Work to do — Return all of the data exactly as written, without the pictures.

+ + + + +

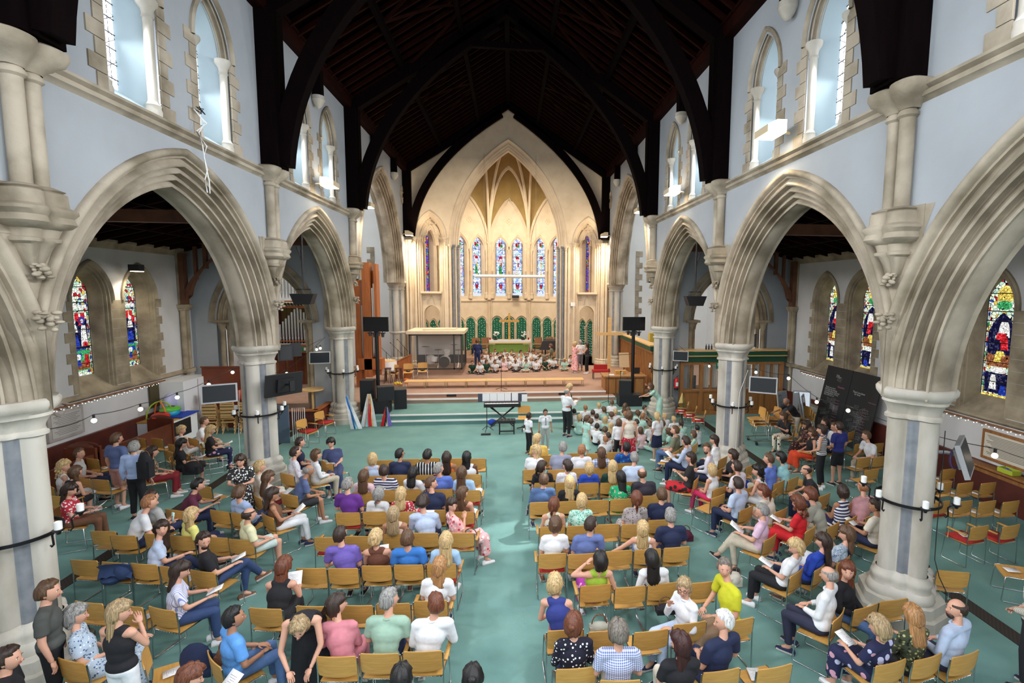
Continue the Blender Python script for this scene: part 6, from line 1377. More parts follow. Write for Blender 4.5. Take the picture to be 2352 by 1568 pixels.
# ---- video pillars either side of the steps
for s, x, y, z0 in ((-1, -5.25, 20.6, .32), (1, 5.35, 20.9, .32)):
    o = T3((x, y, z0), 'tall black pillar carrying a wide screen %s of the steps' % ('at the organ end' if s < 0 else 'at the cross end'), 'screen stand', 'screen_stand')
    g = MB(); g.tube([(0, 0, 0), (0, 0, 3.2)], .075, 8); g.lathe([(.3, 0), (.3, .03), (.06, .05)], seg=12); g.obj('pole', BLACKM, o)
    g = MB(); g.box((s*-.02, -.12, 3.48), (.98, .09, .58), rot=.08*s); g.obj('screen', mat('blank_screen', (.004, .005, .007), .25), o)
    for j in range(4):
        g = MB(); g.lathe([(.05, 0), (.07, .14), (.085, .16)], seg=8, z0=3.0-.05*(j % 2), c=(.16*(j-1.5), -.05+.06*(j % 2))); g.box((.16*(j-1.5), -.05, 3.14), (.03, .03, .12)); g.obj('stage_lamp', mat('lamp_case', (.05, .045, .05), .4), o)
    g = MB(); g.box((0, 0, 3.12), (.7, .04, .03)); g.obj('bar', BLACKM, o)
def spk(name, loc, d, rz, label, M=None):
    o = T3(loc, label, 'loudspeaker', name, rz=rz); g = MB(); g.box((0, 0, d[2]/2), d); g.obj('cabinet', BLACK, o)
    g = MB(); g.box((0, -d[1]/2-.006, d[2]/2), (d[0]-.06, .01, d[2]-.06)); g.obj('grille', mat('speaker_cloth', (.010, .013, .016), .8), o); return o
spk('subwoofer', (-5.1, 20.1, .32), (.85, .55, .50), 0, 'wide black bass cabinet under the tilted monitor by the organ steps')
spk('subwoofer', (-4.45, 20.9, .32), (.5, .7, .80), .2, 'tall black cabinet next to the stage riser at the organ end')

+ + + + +

Written solution —
Continue the Blender Python script for this scene: part 6, from line 1377. More parts follow. Write for Blender 4.5. Take the picture to be 2352 by 1568 pixels.
# ---- video pillars either side of the steps
for s, x, y, z0 in ((-1, -5.25, 20.6, .32), (1, 5.35, 20.9, .32)):
    o = T3((x, y, z0), 'tall black pillar carrying a wide screen %s of the steps' % ('at the organ end' if s < 0 else 'at the cross end'), 'screen stand', 'screen_stand')
    g = MB(); g.tube([(0, 0, 0), (0, 0, 3.2)], .075, 8); g.lathe([(.3, 0), (.3, .03), (.06, .05)], seg=12); g.obj('pole', BLACKM, o)
    g = MB(); g.box((s*-.02, -.12, 3.48), (.98, .09, .58), rot=.08*s); g.obj('screen', mat('blank_screen', (.004, .005, .007), .25), o)
    for j in range(4):
        g = MB(); g.lathe([(.05, 0), (.07, .14), (.085, .16)], seg=8, z0=3.0-.05*(j % 2), c=(.16*(j-1.5), -.05+.06*(j % 2))); g.box((.16*(j-1.5), -.05, 3.14), (.03, .03, .12)); g.obj('stage_lamp', mat('lamp_case', (.05, .045, .05), .4), o)
    g = MB(); g.box((0, 0, 3.12), (.7, .04, .03)); g.obj('bar', BLACKM, o)
def spk(name, loc, d, rz, label, M=None):
    o = T3(loc, label, 'loudspeaker', name, rz=rz); g = MB(); g.box((0, 0, d[2]/2), d); g.obj('cabinet', BLACK, o)
    g = MB(); g.box((0, -d[1]/2-.006, d[2]/2), (d[0]-.06, .01, d[2]-.06)); g.obj('grille', mat('speaker_cloth', (.010, .013, .016), .8), o); return o
spk('subwoofer', (-5.1, 20.1, .32), (.85, .55, .50), 0, 'wide black bass cabinet under the tilted monitor by the organ steps')
spk('subwoofer', (-4.45, 20.9, .32), (.5, .7, .80), .2, 'tall black cabinet next to the stage riser at the organ end')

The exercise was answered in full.